Shout-out Stephen Foley at FT for writing up the most important part of Deloitte’s recently released transparency report: PAY. Let’s jump right in and do our own digging.

The 2023 Transparency Report talks quite a bit about governance, ethics, audit quality, leadership, blah blah.

screenshot of the 2023 Deloitte US Transparency Report table of contents

You’re welcome to check it out should any of these appeal to you, just know each section is littered with Deloitte’s trademark self-fellating language. We’re here for page 14 (16 in the PDF) and the part FT highlighted in their article this morning. This:

screenshot from Deloitte US 2023 Transparency Report

Since 2021, employee comp and benefits as a percentage of revenue climbed from 52.4 percent to 55.4 percent, the highest it’s been since the firm started sharing the number a few years back. Deloitte US revenue climbed during that period as well — $22.9 billion for 2021, $27.9 billion for 2022, and $32.7 billion for 2023 (source) — so that means employee compensation as a percentage of revenue was $12 billion in 2021, $15.3 billion in 2022, and $18.1 billion in 2023 (numbers are sloppily rounded, accountants are encouraged to check my math). Going a little further back, comp and benefits as a percentage of revenue was 46.2 percent in 2015, 47.9 percent in 2016, 49.1 percent in both 2017 and 2018, and 49.2 percent in 2019. It wasn’t until 2020 the firm hit more than half its revenue (51.2 percent) on employee comp and benefits. According to the non-GAAP financial information they’ve shared, that is.

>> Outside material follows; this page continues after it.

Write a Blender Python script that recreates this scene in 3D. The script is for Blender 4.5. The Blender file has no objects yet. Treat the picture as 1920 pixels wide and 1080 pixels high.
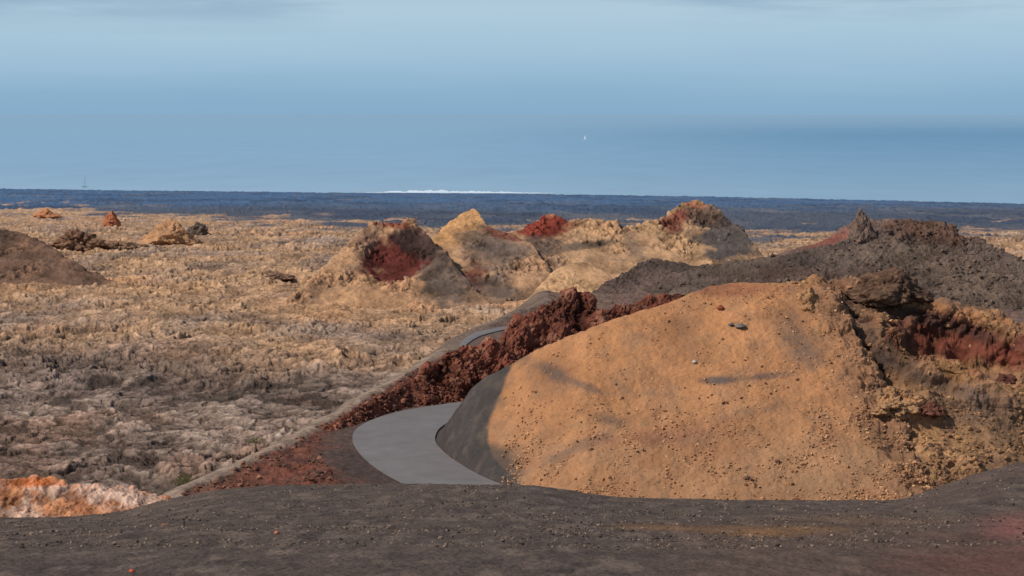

As for the rest of the report, there’s a bit of lip service paid to attraction and retention, professional development, and performance management. None of it is particularly intriguing though. Again, you can read it yourself to make your own determination.

6 thoughts on “Here’s How Much Deloitte Spends on Compensation As a Percentage of the Firm’s Revenue

  1. Very interesting, audit and tax represent about 40% of revenue but bring in about 75% of the profit. Consulting on the other hand is a low margin (comparatively) business.

  2. Agree w first comment. You should do a follow up calc. Earnings as % revenue for each service line. Do the other B4 publish similar stats?

  3. I never believe any of the numbers these firms report. First of all, they’re unaudited, and I’ve been told many, many by these firms that financial statements are not reliable unless they’re audited. Second, they have incentive to manipulate the numbers to support their marketing efforts and dick measuring contests with the other firms. Third, I have heard from multiple very reliable sources that the internal accounting function at the large accounting firms are a hot mess. A source once told me that if the firms’ clients saw their internal accounting, the client would fire them. Finally, what non-public company voluntarily discloses its (accurate) financial results to the public? Would any reputable accountant or lawyer recommend that their non-public client do that? It’s insane.